Competitive Exams: General Studies Economics Land Reforms in India

Land Reforms

  • Around 70 percent of the country's population lives in rural area. Accessibility to land is not only economically important to them; it also leads to a host of other benefits. As ‘land’ is a State subject under the Constitution, different States have evolved differently in the field of land management. In fact there may be different systems in different regions of the same State also. The Central Government has only a limited role to play in this regard. But surprisingly most of the initiatives have come from the Central level only. The Central Government persuades and incentivizes the States through schemes or policy initiatives.

  • India faces tremendous challenges on the issues related to land governance. The following data will make it clearer

  • India has approximately 2.16 million sq. Km. Of cultivable area

  • India has about 18 percent of world's population

  • 15 per cent of world's livestock population is to be supported from this land

  • India has about 2 percent of world's geographical area and 1.5 Percent of forest and pasture land

  • The per capita availability of land has declined from 0.89 hectares in 1951 to 0.37 hectares in 1991

  • The average agriculture land holding has declined from 0.48 hectares in 1951 to 0.16 hectares in 1991

  • 95.65 percent of the farmers are within small and the marginal category owning about 62 percent of the land, while the medium and the large farmers who constitute 3.5 percent own about 37.72 percent of the total area

  • Most of the cases pending in the Courts relate to land disputes

  • 7.9 million persons are without dwelling units to live in:

  • In the rural areas alone, there are more than 140 million land owners, owning more than 430 million records

  • There are approximately 55 million urban households

  • In most of the States last cadastral survey was done around 70 to 80 years ago.
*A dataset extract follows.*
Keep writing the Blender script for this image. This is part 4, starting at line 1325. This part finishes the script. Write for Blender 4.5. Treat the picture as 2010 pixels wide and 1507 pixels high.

In fact in some States, for example, North Eastern States this survey has not been done till now. The issues related to land may be described in following five divisions.

Land Reforms

As stated above, access to land is of critical importance in large parts of India. Agriculture and primary sector activities based on land and other natural resources are the primary source of livelihood for a vast majority of economically vulnerable rural population of Indian. So, land reforms initiatives have been undertaken to ensure equitable distribution of the Zamindari system after independence of the country. Second round of major initiatives were taken in the year 1972 with the enactment of land ceiling laws in majority of the States. These initiatives in land reforms can be broadly categorized into the following fields:

  1. Land Ceiling-Ceiling limits have been prescribed by the States, above which a family can not own the land. The surplus land is taken over by the State Government and distributed to the land less persons.

  2. Bhoodan Lands-The land owners who has large quantities of land were persuaded to surrender some parts of their lands voluntarily during the time of Shri Vinoba Bhave. These lands were also distributed to the land less persons.

  3. Tenancy Reforms-Many land owners do not practice agriculture themselves. They lease out their lands to other needy persons on written or oral agreement for agriculture. Some States have enacted laws to protect the interest of the tenants in such cases.

  4. Common Property Resources-The village commons are used by the community for various purposes like pasture lands, for collection of minor forest produce and fuel wood etc. Some States have conferred rights to the community over such resources through enactments.

  5. Waste Lands-States also distribute the wastelands available with them to the land less persons.

  6. Tribal Land Alienation-Scheduled Tribes living in various parts of India are particularly in a vulnerable position as their lives are intertwined with the land. Most of the States have enacted laws to protect their rights on the land. They cannot sell their lands to non STs. If land is alienated fraudulently from them, then the States proactively pursue such cases so that the land is restored to the tribals.

  7. The issues related to land reforms are being considered by the Government of India at the highest level. In order to evolve a comprehensive policy on the matter, two very high level bodies have been formed as follows:

    1. A Committee on State Agrarian Relations and the Unfinished Task in Land Reforms under the chairmanship of Minister of Rural Development

    2. A National Council for Land Reforms under the chairmanship of the Prime Minister.

  8. The composition, terms of reference, etc. Of the Committee and the Council were notified in the Official Gazette on 9th January, 2008.

  9. The Committee has submitted its report for consideration of the National Council. In the mean time, it has been decided that the recommendations of the Committee may be examined by an appropriate Committee of Secretaries (CoS) before they are placed for consideration of the National Council for Land Reforms. The CoS has submitted its recommendations on the Report which are being placed before the Council. The decisions of the Council on various land reforms issue will give a fresh impetus to the land reforms programmes in the States.